Emmanuelle Daviet : Les journalistes ne sont pas autorisés à se rendre à Gaza pour couvrir ce qui s’y passe, mais continuent donc, vous l’avez dit, à réaliser des reportages en Israël et des auditeurs y voient, je cite, « une forme de complicité involontaire » et ils demandent que l’information sur Israël soit traitée avec la même retenue contrainte concernant Gaza. Comment recevez vous ce type de remarques ?
Franck Mathevon : Alors j’ai un peu de mal à comprendre ce que veut dire cet auditeur. Donc l’idée serait que parce qu’on ne peut pas aller à Gaza, il faudrait finalement qu’on n’aille pas non plus en Israël.
Emmanuelle Daviet : En résumé c’est ça
Franck Mathevon : Voilà, ça me semble totalement contraire en fait à nos principes journalistiques. Évidemment, on va continuer de raconter ce qui se passe en Israël parce qu’on y est présent et notre mission est de raconter ce qui se passe à Gaza à travers des témoignages, des sources. Qu’il est indispensable qu’on obtienne. Donc, il faut qu’on travaille sur le terrain à Gaza sans y être, évidemment. C’est une difficulté qui rejoint celle qu’on vient de décrire concernant l’Iran. Mais c’est une difficulté qu’on est obligé de surmonter. Il faut se battre pour raconter au quotidien ce qui se passe à Gaza et pouvoir offrir là aussi à nos auditeurs une couverture équilibrée du conflit.
Emmanuelle Daviet : On rappelle pourquoi les journalistes ne peuvent pas aller à Gaza ?
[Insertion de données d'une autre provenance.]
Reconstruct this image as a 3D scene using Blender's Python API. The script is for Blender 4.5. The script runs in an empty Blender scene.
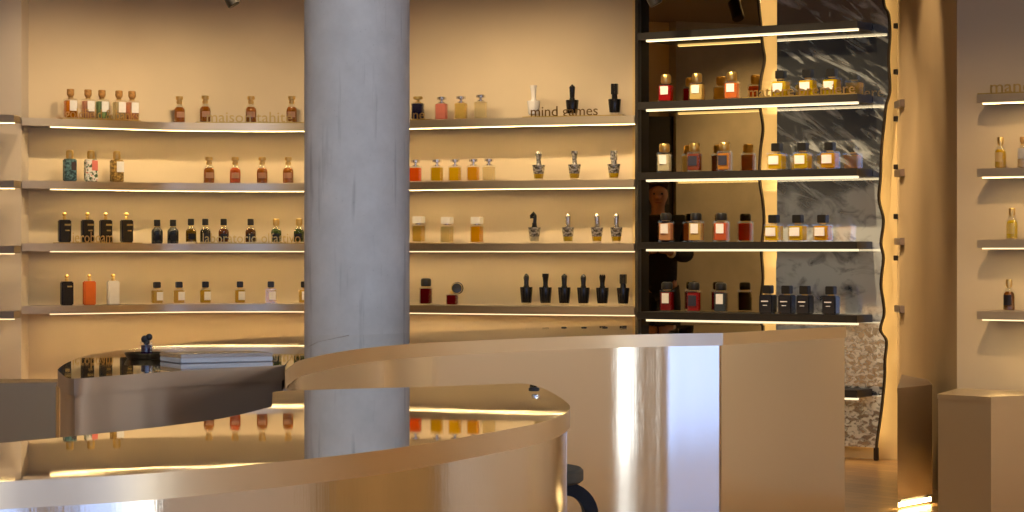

Franck Mathevon : Ils ne peuvent pas aller à Gaza parce qu’Israël leur interdit de se rendre à Gaza. On essaie de se battre contre cet état de fait depuis le début du conflit. Depuis octobre 2023, c’est extrêmement difficile d’obtenir des passe-droits. Il y a eu quelques journalistes qui ont pu accéder à certaines zones de Gaza avec l’armée israélienne. Ça a été le cas de journalistes de Radio France, mais c’est extrêmement rare et ça rend très difficile la couverture de ce conflit.